> _WORK TO DO_: The lines from the top of the material below through the line containing "COL = SC.collection" are to be printed exactly, with pictures omitted.

> _GIVEN INFORMATION_:
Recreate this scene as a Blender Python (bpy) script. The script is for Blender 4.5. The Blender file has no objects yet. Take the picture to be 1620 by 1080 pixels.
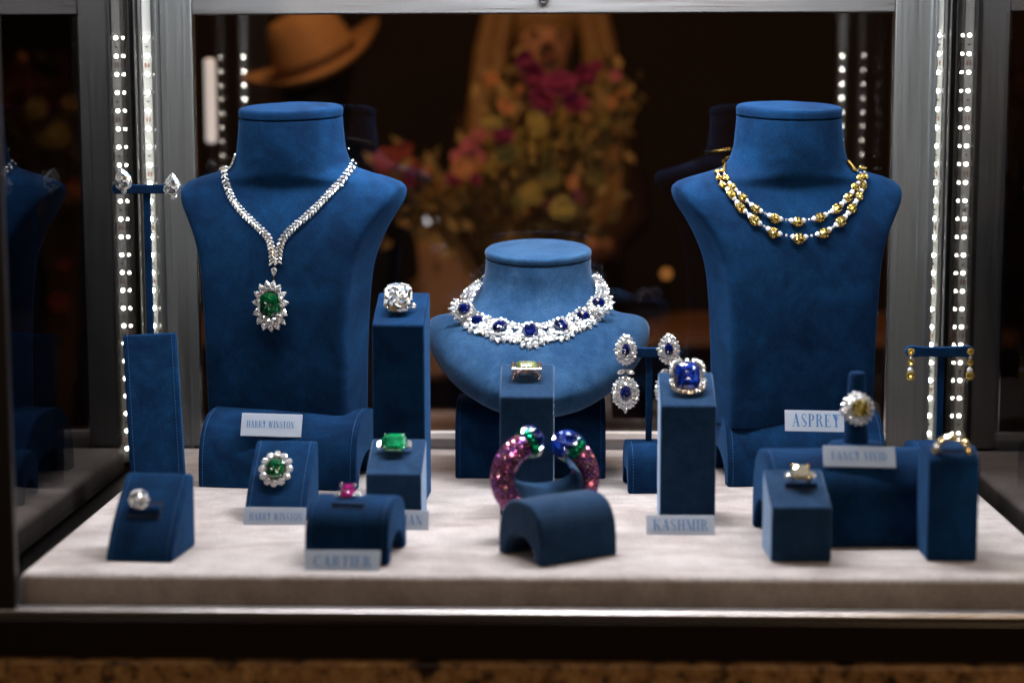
import bpy, math, random
from mathutils import Vector, Matrix
from mathutils.bvhtree import BVHTree
from math import sin, cos, pi, radians as R
random.seed(7)
SC = bpy.context.scene
COL = SC.collection

# ------------------------------------------------------------------ camera, world, lights
F = 2855.0; PITCH = R(6.93); YAW = R(1.6); HC = 0.409
cam_d = bpy.data.cameras.new('camera'); cam = bpy.data.objects.new('camera', cam_d); COL.objects.link(cam)
cam.location = (0, 0, HC); cam.rotation_euler = (pi/2 - PITCH, R(0.1), YAW)
cam_d.sensor_width = 36; cam_d.lens = F/1620*36; cam_d.clip_start = .02; cam_d.clip_end = 60
cam_d.dof.use_dof = True; cam_d.dof.focus_distance = 2.06; cam_d.dof.aperture_fstop = 2.6
SC.camera = cam
CM = Matrix.Translation(cam.location) @ cam.rotation_euler.to_matrix().to_4x4()
CR = cam.rotation_euler.to_matrix()

W = bpy.data.worlds.new('World'); SC.world = W; W.use_nodes = True
W.node_tree.nodes['Background'].inputs[0].default_value = (.30, .20, .13, 1)
W.node_tree.nodes['Background'].inputs[1].default_value = .035
SC.view_settings.view_transform = 'Standard'; SC.view_settings.look = 'None'
SC.view_settings.exposure = 0; SC.view_settings.gamma = 1
SC.render.engine = 'CYCLES'
try:
    SC.cycles.max_bounces = 10; SC.cycles.transparent_max_bounces = 16
    SC.cycles.caustics_refractive = True; SC.cycles.sample_clamp_indirect = 6
    SC.cycles.use_denoising = True
except Exception: pass

def area(name, loc, size, power, color, target=None, size_y=None):
    d = bpy.data.lights.new(name, 'AREA'); d.energy = power; d.color = color
    d.shape = 'RECTANGLE'; d.size = size; d.size_y = size_y or size
    o = bpy.data.objects.new(name, d); COL.objects.link(o); o.location = loc
    if target is not None:
        o.rotation_euler = (Vector(target)-Vector(loc)).to_track_quat('-Z', 'Y').to_euler()
    return o
COOL = (.93, .96, 1.0)
area('case_top_lamp', (-.02, 1.93, .76), .92, 11.5, COOL, (-.02, 1.95, 0), .03)
area('case_back_top_lamp', (-.02, 2.14, .76), .92, 2.4, COOL, (-.02, 2.08, 0), .03)
area('case_middle_lamp', (.02, 1.96, .76), .20, 3.2, COOL, (.02, 1.97, 0), .10)
area('left_neighbour_lamp', (-.86, 1.93, .76), .5, 6, COOL, (-.86, 1.95, 0), .03)
area('right_neighbour_lamp', (.80, 1.93, .76), .5, 6, COOL, (.80, 1.95, 0), .03)
# the room's own warm lamps: one over the visitors beyond the case, one in the hall behind the photographer
area('room_lamp', (-.35, 3.0, 1.9), .35, 22, (1, .62, .30), (.0, 3.9, .35))
area('hall_lamp', (1.2, -1.2, 1.6), .5, 12, (1, .66, .36), (.1, 1.5, -.1))
for hx, hy, hz, hw in ((-.9, -.6, .9, 1.4), (.35, .1, 1.5, .9), (-.4, .5, 1.35, .6), (1.0, .4, 1.2, .8), (.1, -.8, 1.15, .9), (-1.3, .3, 1.1, .8), (.65, .9, 1.3, .5)):  # unseen small spots added so that the gem facets flash
    area('facet_flash_spot', (hx, hy, hz), .09, hw, (1, .86, .70), (0, 1.8, .15))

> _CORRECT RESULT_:
Recreate this scene as a Blender Python (bpy) script. The script is for Blender 4.5. The Blender file has no objects yet. Take the picture to be 1620 by 1080 pixels.
import bpy, math, random
from mathutils import Vector, Matrix
from mathutils.bvhtree import BVHTree
from math import sin, cos, pi, radians as R
random.seed(7)
SC = bpy.context.scene
COL = SC.collection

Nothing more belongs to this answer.